▶ _Problem to solve_:
Reproduce the material below line by line, beginning with its first line and ending with the line that contains "if r.parent and"; leave out pictures.

▶ _Available data_:

►

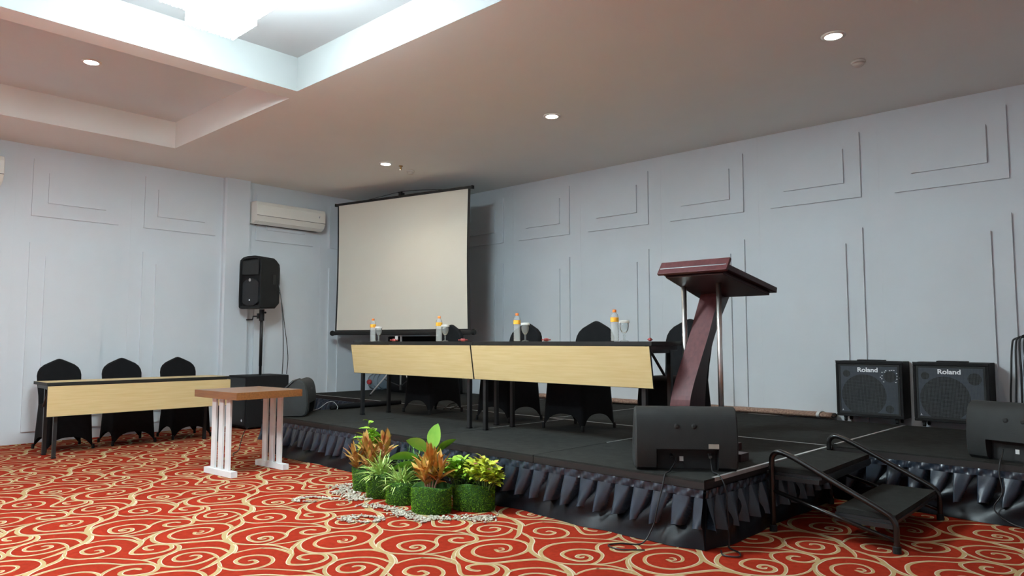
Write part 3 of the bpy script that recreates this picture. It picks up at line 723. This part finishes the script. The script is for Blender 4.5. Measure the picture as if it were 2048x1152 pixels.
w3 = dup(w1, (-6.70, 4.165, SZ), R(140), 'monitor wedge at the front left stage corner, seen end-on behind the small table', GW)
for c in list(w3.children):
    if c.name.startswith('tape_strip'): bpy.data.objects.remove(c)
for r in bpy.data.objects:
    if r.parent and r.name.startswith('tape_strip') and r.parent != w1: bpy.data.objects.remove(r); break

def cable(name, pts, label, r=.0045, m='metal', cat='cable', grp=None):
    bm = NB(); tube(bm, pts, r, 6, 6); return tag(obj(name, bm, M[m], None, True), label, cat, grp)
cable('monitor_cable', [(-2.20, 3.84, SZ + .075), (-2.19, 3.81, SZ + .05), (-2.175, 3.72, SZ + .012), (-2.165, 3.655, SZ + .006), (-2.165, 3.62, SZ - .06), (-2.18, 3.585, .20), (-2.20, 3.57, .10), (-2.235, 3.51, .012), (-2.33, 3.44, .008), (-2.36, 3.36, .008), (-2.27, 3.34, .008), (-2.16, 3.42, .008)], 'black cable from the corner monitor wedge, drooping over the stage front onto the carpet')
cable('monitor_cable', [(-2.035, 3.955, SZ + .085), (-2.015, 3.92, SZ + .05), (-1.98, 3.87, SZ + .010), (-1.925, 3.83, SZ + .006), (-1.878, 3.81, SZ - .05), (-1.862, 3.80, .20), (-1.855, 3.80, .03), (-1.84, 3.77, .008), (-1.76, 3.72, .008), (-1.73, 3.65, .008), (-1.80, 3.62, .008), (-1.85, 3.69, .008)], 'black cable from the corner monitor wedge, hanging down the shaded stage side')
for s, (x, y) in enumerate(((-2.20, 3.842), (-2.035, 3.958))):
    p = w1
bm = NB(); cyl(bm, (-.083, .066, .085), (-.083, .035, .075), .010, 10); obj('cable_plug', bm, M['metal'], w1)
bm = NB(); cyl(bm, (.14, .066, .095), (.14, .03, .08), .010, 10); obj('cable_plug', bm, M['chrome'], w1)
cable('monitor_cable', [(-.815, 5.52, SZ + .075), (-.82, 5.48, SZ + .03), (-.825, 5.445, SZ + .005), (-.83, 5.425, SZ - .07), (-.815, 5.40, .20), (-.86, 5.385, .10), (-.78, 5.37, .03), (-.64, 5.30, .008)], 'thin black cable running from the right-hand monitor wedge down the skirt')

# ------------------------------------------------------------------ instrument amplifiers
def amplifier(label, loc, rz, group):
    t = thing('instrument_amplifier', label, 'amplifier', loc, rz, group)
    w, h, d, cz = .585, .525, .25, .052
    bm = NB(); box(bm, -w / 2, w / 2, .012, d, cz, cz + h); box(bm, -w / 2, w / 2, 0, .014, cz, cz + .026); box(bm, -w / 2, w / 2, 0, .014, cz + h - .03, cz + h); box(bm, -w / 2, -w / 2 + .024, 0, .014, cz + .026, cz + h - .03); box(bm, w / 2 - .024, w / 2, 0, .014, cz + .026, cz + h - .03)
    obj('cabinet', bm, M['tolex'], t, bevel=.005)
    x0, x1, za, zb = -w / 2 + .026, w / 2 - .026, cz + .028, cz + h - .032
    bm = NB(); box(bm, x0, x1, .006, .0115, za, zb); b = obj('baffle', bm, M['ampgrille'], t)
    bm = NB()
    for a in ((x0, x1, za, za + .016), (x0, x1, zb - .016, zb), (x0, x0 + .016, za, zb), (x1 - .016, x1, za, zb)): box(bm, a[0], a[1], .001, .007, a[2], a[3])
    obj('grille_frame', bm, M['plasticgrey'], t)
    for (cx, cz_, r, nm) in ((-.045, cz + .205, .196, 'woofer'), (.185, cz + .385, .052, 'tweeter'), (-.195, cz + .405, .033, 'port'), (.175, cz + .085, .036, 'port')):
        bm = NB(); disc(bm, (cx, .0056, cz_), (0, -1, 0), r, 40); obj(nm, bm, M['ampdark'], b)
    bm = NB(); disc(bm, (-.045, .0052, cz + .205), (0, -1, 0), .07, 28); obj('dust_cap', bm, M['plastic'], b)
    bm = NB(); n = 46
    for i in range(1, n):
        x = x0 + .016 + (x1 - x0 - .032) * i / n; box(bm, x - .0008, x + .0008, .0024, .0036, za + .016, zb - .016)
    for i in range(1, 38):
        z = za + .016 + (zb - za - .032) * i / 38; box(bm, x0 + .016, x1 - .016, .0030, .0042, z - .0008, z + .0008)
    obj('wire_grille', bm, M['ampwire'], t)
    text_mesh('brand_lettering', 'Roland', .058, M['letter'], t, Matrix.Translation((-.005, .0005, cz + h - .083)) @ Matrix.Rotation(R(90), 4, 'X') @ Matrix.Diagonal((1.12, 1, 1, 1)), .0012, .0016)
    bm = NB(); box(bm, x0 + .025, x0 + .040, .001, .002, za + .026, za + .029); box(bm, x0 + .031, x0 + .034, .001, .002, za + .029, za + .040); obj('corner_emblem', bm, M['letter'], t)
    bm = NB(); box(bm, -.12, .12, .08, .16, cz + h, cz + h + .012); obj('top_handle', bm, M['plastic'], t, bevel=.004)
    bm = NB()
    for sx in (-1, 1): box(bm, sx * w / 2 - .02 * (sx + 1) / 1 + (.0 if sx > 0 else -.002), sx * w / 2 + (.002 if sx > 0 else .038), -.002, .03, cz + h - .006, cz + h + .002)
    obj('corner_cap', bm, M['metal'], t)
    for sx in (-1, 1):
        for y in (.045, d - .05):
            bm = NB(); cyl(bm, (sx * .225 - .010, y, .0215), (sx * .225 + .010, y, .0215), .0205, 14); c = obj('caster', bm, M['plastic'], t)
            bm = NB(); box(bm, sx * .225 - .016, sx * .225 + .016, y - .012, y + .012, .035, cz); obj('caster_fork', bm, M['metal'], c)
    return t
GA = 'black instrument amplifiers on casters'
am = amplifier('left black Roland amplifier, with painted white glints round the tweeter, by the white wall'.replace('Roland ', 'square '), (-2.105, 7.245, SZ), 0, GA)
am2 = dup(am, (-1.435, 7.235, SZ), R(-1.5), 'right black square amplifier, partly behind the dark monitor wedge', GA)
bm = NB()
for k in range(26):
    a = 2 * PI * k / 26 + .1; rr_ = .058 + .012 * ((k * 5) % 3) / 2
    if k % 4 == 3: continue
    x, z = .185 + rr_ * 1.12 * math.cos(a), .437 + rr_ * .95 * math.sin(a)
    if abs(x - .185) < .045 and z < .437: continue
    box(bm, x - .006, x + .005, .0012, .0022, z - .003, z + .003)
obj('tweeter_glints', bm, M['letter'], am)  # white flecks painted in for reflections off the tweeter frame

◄

▶ _Response_:
Write part 3 of the bpy script that recreates this picture. It picks up at line 723. This part finishes the script. The script is for Blender 4.5. Measure the picture as if it were 2048x1152 pixels.
w3 = dup(w1, (-6.70, 4.165, SZ), R(140), 'monitor wedge at the front left stage corner, seen end-on behind the small table', GW)
for c in list(w3.children):
    if c.name.startswith('tape_strip'): bpy.data.objects.remove(c)
for r in bpy.data.objects:
    if r.parent and r.name.startswith('tape_strip') and r.parent != w1: bpy.data.objects.remove(r); break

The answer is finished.